YOUR GOAL.
In the entries below, find the lines with the word "scene" and copy them.

▬▬▬

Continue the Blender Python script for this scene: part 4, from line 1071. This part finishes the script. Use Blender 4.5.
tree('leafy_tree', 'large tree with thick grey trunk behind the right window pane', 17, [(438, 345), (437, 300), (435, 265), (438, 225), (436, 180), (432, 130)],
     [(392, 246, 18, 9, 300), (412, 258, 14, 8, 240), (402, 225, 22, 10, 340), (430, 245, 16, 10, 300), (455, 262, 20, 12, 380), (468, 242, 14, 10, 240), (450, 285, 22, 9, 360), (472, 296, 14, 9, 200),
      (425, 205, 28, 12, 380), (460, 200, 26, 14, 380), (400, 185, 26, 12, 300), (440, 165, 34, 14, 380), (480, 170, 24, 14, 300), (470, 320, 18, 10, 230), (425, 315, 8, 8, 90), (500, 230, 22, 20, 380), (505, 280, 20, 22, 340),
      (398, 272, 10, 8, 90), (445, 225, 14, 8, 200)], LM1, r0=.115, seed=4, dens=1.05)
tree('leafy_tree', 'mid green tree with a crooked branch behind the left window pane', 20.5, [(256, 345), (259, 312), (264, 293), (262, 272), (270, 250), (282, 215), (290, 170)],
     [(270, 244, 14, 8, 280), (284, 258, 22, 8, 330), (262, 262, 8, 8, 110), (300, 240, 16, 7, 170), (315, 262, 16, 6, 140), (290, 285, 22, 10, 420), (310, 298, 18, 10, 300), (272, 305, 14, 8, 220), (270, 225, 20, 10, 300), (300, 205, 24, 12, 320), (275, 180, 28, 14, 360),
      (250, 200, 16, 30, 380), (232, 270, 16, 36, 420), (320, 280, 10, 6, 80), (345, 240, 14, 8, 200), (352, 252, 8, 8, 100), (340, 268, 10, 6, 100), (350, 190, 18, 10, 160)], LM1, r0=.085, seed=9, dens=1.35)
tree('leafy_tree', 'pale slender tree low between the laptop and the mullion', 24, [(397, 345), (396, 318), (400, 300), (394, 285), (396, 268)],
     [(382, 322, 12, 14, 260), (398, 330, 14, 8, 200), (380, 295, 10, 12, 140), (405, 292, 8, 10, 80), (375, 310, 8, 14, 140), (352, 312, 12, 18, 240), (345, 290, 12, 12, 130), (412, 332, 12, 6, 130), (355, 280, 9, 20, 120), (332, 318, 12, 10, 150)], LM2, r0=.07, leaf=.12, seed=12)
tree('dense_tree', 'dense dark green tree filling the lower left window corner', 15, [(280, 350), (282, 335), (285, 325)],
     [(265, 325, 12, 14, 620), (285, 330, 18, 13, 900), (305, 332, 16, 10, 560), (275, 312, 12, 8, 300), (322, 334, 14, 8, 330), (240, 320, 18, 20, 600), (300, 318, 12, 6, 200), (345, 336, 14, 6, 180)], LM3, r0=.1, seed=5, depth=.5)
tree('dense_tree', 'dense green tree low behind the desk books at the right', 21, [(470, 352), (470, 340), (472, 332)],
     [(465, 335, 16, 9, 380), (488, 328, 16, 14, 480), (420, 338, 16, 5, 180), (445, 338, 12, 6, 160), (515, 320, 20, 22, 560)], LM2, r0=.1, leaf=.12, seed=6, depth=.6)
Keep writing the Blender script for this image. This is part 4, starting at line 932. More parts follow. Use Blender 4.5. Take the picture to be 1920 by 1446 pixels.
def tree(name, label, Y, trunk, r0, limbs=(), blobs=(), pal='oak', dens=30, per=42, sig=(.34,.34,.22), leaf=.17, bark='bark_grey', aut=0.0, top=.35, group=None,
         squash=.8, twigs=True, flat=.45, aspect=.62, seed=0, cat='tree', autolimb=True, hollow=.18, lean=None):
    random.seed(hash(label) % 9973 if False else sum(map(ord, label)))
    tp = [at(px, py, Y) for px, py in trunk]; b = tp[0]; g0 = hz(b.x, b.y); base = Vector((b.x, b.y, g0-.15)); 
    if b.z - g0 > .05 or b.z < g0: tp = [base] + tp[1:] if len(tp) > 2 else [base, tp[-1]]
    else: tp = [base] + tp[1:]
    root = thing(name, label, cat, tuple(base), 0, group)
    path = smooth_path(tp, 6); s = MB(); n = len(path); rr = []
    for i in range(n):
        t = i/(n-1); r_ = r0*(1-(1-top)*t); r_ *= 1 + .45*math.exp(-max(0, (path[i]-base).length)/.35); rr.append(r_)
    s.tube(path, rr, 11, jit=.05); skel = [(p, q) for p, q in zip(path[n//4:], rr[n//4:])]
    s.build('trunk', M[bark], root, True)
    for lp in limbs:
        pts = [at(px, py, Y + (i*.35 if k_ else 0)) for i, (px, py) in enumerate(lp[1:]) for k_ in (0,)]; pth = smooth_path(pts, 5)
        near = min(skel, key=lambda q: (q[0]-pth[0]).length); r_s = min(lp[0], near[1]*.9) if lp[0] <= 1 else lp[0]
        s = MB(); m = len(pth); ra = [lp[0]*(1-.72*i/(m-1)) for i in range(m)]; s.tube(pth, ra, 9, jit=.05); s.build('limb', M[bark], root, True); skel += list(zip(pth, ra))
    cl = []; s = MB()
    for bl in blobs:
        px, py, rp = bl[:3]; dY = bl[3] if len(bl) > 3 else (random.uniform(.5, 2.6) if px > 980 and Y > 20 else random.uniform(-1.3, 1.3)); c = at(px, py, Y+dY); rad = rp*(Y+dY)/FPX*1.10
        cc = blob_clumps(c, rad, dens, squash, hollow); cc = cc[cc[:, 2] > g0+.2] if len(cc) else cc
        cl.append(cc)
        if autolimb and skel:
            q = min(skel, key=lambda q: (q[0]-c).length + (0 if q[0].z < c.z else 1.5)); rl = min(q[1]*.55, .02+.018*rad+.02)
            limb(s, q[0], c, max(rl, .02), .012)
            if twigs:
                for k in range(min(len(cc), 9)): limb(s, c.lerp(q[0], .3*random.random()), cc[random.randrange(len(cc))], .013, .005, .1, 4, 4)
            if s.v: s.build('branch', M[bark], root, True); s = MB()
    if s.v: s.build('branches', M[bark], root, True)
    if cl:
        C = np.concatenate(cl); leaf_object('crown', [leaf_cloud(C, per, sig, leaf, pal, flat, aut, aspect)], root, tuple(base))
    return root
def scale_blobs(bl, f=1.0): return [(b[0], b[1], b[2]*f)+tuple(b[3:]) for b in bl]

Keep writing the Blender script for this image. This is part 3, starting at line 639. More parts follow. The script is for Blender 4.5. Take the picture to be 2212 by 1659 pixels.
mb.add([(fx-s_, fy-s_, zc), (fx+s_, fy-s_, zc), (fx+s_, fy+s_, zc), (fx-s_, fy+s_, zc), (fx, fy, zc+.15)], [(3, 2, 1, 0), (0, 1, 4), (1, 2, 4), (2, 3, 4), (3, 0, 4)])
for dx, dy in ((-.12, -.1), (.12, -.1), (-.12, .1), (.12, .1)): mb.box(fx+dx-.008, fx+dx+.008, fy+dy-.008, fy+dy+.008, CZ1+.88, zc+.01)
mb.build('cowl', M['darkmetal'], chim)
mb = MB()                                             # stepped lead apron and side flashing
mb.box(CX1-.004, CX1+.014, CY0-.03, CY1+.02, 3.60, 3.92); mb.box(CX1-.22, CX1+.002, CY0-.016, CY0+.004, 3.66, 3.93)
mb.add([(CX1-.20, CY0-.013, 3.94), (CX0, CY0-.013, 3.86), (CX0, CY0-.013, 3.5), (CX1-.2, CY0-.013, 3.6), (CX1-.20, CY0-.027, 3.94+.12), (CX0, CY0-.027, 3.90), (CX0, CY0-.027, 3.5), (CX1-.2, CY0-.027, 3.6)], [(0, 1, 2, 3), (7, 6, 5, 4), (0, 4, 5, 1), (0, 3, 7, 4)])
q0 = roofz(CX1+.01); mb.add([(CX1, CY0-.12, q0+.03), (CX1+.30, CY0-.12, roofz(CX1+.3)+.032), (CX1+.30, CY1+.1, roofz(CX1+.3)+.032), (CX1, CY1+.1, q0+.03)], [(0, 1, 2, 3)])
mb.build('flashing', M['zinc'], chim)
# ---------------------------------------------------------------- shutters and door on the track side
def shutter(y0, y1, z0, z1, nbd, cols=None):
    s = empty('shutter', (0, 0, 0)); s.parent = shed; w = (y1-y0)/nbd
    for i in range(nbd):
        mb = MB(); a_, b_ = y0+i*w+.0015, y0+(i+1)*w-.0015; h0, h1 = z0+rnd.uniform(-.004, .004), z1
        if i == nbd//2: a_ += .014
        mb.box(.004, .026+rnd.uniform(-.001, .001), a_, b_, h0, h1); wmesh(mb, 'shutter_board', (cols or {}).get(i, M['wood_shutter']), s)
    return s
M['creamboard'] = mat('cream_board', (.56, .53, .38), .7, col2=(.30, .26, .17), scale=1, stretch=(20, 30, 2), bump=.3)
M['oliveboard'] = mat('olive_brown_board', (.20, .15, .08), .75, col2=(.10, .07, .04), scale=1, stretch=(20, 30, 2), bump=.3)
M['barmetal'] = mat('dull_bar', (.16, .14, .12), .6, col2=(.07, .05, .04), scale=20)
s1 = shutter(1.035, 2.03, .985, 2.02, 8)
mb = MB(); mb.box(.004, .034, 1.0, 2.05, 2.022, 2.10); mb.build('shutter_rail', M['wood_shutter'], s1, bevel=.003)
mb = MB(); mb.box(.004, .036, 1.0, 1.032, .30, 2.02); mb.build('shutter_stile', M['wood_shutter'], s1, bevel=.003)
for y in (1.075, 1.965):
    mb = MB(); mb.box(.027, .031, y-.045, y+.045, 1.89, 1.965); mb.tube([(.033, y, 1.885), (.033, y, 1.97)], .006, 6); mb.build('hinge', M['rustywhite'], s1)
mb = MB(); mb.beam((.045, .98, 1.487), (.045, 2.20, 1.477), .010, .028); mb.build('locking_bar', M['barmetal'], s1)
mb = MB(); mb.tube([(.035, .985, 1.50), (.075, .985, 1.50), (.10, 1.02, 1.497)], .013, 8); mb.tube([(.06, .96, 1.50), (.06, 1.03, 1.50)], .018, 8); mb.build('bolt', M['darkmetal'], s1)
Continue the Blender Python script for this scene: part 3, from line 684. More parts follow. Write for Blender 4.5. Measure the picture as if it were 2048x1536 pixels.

▬▬▬

SOLVED PROBLEM.
Continue the Blender Python script for this scene: part 4, from line 1071. This part finishes the script. Use Blender 4.5.
Continue the Blender Python script for this scene: part 3, from line 684. More parts follow. Write for Blender 4.5. Measure the picture as if it were 2048x1536 pixels.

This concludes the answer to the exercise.